I tried to do this about 10 years ago to deal with transitioning a company we had bought out, to "sync" two mutually incompatible pieces of software. The biggest issue is primarily the column types are so different in some cases, I had to write a custom piece of software to even deal with it. It was a nightmare.
I can tell you too that the MySQL Workbench tools for converting MSSQL data to MySQL/MariaDB don't work worth a damn unless your MSSQL schema is very simple and has no defaults. For some reason MySQL/MariaDB doesn't allow more than one current date for column default, but MSSQL does. So, if you've got a table with more than one of them, you're screwed for conversion, and that's just one example.
Now, going back the otherway is an even bigger nightmare, so if you're thinking of syncing back and forth, it is not going to happen.
After we got it working the primary project then our primary software just began inserting/updating directly into the MSSQL database and our MySQL databases, and reading only from MySQL. Of course, this meant anyone using old things which used the MSSQL data, it was effectively read-only, but that was fine for our situation. The next project became to just get rid of that old software completely to avoid MSSQL at all.

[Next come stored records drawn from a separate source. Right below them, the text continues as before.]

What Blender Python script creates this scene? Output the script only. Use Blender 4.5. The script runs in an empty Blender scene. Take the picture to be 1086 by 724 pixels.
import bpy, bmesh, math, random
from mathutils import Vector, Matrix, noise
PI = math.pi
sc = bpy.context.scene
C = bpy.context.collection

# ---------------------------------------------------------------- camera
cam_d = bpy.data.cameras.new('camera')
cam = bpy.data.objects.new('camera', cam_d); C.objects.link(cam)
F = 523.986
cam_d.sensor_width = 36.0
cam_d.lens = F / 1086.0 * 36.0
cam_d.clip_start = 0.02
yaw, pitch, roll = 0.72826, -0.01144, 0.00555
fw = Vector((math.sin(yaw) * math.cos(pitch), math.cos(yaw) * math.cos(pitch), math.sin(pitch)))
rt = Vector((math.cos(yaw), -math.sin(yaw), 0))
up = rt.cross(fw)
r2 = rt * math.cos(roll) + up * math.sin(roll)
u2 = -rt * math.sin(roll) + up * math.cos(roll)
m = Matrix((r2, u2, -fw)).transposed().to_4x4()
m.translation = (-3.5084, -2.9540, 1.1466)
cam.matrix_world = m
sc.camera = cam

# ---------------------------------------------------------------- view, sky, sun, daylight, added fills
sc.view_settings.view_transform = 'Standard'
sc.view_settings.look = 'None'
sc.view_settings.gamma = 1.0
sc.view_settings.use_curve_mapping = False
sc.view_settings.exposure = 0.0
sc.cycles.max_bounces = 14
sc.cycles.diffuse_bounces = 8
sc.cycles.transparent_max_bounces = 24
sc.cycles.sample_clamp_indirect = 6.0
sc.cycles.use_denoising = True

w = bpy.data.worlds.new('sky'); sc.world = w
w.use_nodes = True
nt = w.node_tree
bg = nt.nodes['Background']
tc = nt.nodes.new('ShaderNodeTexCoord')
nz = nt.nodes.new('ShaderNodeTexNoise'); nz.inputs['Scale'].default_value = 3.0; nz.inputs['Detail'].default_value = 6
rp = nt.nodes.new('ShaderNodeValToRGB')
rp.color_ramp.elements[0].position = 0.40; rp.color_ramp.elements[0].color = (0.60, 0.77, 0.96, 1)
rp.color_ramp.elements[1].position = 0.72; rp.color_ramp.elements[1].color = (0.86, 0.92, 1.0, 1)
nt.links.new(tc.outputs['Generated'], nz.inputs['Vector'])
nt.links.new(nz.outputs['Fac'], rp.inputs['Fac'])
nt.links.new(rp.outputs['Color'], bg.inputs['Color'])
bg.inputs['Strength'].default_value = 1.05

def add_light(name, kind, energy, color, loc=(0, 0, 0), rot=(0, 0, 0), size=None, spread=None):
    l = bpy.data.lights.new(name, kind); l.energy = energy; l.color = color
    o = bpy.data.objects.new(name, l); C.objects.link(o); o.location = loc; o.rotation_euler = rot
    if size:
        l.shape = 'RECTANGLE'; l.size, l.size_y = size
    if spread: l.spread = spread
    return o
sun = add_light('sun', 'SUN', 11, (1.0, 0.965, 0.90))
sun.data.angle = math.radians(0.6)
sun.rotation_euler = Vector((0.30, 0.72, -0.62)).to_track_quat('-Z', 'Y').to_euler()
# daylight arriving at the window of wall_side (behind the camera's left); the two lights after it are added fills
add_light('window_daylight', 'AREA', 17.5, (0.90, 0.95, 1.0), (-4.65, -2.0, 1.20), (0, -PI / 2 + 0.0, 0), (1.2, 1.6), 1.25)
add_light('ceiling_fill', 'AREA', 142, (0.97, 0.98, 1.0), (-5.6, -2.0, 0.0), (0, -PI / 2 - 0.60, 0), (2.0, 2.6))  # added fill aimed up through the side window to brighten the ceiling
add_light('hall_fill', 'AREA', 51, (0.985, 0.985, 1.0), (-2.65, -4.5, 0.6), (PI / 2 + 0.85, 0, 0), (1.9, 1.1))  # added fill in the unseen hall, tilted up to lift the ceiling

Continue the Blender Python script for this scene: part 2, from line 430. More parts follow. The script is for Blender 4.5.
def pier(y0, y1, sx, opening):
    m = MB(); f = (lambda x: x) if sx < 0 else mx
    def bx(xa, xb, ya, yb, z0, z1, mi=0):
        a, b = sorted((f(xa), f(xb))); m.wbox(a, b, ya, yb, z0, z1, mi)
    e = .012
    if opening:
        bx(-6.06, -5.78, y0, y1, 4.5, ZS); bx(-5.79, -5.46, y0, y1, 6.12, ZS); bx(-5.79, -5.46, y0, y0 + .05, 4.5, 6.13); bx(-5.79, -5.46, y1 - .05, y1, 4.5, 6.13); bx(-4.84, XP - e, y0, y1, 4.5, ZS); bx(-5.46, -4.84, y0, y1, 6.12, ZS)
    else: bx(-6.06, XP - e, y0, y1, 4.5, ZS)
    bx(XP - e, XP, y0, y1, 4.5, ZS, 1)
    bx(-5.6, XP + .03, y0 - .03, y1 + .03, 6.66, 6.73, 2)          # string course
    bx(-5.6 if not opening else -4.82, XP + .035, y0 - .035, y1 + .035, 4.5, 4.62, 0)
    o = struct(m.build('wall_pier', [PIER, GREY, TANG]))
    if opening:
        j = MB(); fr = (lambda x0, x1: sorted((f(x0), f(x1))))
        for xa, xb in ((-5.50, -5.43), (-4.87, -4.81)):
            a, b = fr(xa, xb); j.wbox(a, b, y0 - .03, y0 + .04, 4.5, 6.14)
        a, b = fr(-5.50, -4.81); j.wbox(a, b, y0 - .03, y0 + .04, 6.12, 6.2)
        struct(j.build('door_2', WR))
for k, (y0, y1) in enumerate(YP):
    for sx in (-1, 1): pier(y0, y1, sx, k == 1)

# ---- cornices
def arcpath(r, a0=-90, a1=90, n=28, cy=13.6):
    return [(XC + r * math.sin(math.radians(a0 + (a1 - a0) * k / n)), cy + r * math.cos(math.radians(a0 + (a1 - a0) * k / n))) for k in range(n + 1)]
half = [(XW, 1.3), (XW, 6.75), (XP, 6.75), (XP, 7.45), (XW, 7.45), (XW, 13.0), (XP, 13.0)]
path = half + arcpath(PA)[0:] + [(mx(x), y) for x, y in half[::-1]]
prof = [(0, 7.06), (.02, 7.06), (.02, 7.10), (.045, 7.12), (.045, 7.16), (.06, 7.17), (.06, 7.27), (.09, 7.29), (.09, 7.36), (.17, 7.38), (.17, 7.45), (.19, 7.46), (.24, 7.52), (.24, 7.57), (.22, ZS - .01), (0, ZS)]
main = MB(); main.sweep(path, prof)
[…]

I'd setup a local MSSQL database and connect to that, and essentially slave it to the remote one, or master-master if you need to sync it both ways.
So, really, either use only MSSQL or only MySQL/MariaDB, seeing how you already seem to have MSSQL, I'd stick with it. You can find some pretty generic connectors out there too (as you mentioned) or just connect to the remote one. It's not worth it to try to do what you are trying.